絵のこと その9
油彩 藤井 哲 アラゴン三部作より「村の教会」「帰路」
これは私の一番のお気に入りの絵です。
今年2月、二点とも同時にオークションに出ていて、そう高くはありませんでしたので、二点とも買ってしまいました。
このストイックな感じがなんともよいではありませんか。(ガラスが光ってうまく撮れないので、オークションの写真を載せます。)
元はこんなナチュラルな色の額でしたが、重すぎるのでアクリル板の額に買い替えました。金色も合いますよね。(元の額には、直筆の作品名のラベルが貼ってあるのでもちろん大切に保存しています。
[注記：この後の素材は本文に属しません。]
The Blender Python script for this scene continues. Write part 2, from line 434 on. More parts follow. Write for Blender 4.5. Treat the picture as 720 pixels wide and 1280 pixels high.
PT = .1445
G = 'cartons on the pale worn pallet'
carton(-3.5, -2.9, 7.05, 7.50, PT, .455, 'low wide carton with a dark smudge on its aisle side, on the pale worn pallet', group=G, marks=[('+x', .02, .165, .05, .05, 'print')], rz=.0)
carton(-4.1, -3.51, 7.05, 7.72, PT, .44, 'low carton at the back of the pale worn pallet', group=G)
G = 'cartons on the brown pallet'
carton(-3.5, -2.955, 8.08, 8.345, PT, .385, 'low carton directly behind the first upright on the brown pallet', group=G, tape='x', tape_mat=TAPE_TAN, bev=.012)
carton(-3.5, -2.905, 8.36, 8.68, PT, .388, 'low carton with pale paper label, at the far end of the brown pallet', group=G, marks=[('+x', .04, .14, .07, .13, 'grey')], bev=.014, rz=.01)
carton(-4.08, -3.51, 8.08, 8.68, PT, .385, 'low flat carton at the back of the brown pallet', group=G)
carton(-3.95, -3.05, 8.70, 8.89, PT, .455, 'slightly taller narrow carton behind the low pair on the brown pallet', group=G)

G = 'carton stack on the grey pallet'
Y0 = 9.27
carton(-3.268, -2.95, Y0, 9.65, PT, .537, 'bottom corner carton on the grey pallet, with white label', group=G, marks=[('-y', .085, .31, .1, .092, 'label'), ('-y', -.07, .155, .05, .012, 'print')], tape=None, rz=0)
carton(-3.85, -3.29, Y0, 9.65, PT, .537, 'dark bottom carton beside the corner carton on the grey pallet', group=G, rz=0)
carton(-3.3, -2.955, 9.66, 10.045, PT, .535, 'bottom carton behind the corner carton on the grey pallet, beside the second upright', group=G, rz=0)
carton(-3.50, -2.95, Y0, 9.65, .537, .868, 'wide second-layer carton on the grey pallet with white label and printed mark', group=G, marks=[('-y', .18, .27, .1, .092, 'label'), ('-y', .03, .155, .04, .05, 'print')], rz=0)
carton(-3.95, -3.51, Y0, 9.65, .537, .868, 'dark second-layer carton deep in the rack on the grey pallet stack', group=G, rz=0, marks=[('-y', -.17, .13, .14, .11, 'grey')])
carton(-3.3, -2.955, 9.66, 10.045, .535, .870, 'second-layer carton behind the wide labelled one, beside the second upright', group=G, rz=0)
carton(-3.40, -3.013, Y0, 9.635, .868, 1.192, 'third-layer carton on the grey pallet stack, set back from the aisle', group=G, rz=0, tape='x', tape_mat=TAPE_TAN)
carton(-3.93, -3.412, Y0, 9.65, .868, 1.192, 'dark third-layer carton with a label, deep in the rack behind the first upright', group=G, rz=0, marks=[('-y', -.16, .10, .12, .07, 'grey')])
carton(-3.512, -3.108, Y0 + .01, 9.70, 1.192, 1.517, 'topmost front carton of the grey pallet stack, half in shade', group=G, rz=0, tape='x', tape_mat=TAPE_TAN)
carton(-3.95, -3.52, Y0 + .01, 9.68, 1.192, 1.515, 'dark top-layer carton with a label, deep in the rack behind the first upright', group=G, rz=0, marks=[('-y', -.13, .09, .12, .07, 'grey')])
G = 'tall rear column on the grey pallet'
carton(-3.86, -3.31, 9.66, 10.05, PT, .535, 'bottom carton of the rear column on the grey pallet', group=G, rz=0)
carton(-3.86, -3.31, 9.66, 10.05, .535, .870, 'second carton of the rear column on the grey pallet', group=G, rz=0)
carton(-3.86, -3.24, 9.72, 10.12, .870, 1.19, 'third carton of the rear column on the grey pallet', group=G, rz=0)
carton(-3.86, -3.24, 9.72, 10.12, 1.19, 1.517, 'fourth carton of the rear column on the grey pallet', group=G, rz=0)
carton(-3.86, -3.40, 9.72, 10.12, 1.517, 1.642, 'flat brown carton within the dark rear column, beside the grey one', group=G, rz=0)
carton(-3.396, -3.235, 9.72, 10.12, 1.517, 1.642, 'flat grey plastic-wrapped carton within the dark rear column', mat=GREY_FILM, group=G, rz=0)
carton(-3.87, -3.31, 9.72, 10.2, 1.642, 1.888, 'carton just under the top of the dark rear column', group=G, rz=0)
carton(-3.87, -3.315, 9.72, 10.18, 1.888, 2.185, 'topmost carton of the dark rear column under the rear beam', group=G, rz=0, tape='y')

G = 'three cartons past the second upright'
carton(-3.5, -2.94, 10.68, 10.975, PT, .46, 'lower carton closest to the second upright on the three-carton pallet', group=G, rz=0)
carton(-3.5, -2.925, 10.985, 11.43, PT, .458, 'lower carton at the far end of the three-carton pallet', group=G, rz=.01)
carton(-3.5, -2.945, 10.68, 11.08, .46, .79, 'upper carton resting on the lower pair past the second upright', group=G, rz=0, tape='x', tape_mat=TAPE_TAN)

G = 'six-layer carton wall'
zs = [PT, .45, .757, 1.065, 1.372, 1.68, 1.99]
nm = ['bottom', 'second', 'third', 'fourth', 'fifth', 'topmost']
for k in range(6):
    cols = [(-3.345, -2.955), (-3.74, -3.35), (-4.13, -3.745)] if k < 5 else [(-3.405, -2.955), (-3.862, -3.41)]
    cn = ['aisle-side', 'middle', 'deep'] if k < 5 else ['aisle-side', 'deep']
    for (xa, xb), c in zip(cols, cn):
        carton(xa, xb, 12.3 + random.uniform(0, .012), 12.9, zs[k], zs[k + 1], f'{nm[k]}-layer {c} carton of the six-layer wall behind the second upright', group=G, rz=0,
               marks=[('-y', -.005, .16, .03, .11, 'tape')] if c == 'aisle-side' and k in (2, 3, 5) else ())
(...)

)
夕日に向かって帰って行くこのロバの後ろ姿がまた、哀愁を帯びていて、なんとも言えず良いではありませんか。
貧しさの中でも我慢強く、朴訥に、ひたむきに生きている様が心打たれるのです。三部作なのに往路の絵がないのが少し残念です。
私の好きなスペインの本で、J.Rヒメーネス「プラテーロとわたし」というのがあります。
プラテーロはロバの名前です。主人公に寄り添うこのやさしいロバが私は大好きでした。子供の時読んで以来、この本のことを折にふれて思い出します。
そのエッセイに描かれるスペインの田舎の風景というか、空気感がこの絵にはあって、ひと目見たときから心をわし掴みにされました。
藤井哲という画家は、もう亡くなりましたが、お隣岡山県新見市出身です。
本も出ています。
Amazon.co.jp: 藤井哲の世界―スペインから沖縄へ: 藤井 哲: 本
新見美術館に作品が多く収蔵されているらしいので、いつか見に行きたいと思っています。
うちの子らは「この絵は暗い」とか「描きかけなんじゃないの」とか言うので、「私が死んだら、2点とも新見美術館に寄贈してね。」と言っています。